Expatriates and others have been forced to rely mostly on secondhand accounts and reports from correspondents based in neighboring nations for information about the disaster, which the government says has killed more than 22,000 people.

New-media operators and "citizen journalists," touted as an alternative source of information in such cases, have provided few new details about the suffering in Myanmar.

Only a few mainstream media outlets, including the Los Angeles Times and New York Times, have succeeded in dispatching correspondents and producing firsthand accounts from a nation whose military leaders disdain scrutiny.

"I think that is the biggest failure or problem of the government of Myanmar at this point, failing to utilize the sympathy and understanding of the world," said Ananda Guruge, a Rosemead-based Buddhist scholar. "That sympathy comes from information that is expressed through the press."

Guruge recalled the quick and wide-ranging coverage of the Indian Ocean tsunami in 2004, which prompted an outpouring of aid from foreign governments and private groups. "Without that information, the infrastructure problems of Burma cannot be solved," said Guruge, using the nation's other name.

Editors at both the Los Angeles Times and New York Times said they scrambled to get reporters to the scene from the moment the cyclone struck last weekend.

They declined to identify their correspondents or describe how they made it into Myanmar roughly five days after 120-mph winds devastated the southern part of the country, for fear that the government would try to oust them.

By Thursday, both papers had reports on their websites offering details about the suffering around Yangon, the country's largest city.

"There is no substitute for the correspondent on the ground," said Peter Osnos, a former Washington Post foreign editor who is now a book publisher.

Previous disasters have proved to be opportunities for "open-source" reporting, in which citizens post photographs, videos and written accounts that help broaden the perspective on a crisis. But the Myanmar cyclone has produced a paucity of such Internet accounts., which advertises its "Crowd Powered Media" and claims posts from as many as 20,000 individuals a month, has featured little original reporting from Myanmar this week.

Its accounts draw largely from mainstream news organizations and dispatches written by expatriate Burmese, although the site did feature a photograph and short report from an Italian traveling in the country when the disaster hit.

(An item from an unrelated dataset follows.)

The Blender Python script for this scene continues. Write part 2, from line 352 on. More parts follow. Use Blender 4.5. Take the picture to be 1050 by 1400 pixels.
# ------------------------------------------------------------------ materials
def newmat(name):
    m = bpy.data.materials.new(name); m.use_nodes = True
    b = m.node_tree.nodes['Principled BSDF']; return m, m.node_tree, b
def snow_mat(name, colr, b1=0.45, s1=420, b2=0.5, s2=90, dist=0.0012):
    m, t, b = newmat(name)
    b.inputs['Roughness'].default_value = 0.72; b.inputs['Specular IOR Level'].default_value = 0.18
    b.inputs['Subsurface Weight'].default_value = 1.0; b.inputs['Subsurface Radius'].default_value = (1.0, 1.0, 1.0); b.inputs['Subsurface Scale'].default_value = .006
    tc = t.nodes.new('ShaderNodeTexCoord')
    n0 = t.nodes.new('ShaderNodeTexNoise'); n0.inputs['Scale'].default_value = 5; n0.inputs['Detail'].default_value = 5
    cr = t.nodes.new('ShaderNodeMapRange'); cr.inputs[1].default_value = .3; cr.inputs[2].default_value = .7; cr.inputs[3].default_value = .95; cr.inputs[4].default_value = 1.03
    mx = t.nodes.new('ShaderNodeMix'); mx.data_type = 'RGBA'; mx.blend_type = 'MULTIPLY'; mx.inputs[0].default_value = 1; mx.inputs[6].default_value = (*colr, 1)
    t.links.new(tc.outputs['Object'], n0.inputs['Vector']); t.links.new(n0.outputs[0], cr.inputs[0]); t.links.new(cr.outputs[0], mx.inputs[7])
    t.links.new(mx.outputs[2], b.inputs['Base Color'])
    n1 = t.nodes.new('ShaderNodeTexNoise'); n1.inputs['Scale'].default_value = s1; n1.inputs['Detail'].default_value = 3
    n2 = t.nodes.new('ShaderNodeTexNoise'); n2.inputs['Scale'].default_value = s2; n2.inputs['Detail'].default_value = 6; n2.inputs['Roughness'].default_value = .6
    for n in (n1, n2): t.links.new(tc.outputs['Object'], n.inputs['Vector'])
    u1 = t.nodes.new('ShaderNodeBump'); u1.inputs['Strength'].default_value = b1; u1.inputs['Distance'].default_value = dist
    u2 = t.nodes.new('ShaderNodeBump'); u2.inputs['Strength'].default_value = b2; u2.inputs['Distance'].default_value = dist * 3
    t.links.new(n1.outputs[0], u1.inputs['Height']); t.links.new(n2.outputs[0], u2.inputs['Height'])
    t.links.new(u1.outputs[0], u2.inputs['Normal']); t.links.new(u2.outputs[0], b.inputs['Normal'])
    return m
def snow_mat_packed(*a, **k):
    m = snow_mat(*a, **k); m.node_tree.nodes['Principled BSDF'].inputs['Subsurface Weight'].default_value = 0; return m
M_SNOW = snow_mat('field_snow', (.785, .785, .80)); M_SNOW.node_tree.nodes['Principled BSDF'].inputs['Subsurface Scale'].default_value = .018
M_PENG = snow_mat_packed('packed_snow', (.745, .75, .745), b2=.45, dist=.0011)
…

Michael Tippett, co-founder of Vancouver, Canada-based Nowpublic, said reports from the field probably have been stymied by several factors, including the low Internet penetration in Myanmar, the collapse of utilities in the storm and the fear of posting information that might anger the military government.

The New York Times also added to its coverage with "crowd sourcing," asking readers in Myanmar to contribute photos and written accounts, but those resulted in only a couple of Internet reports.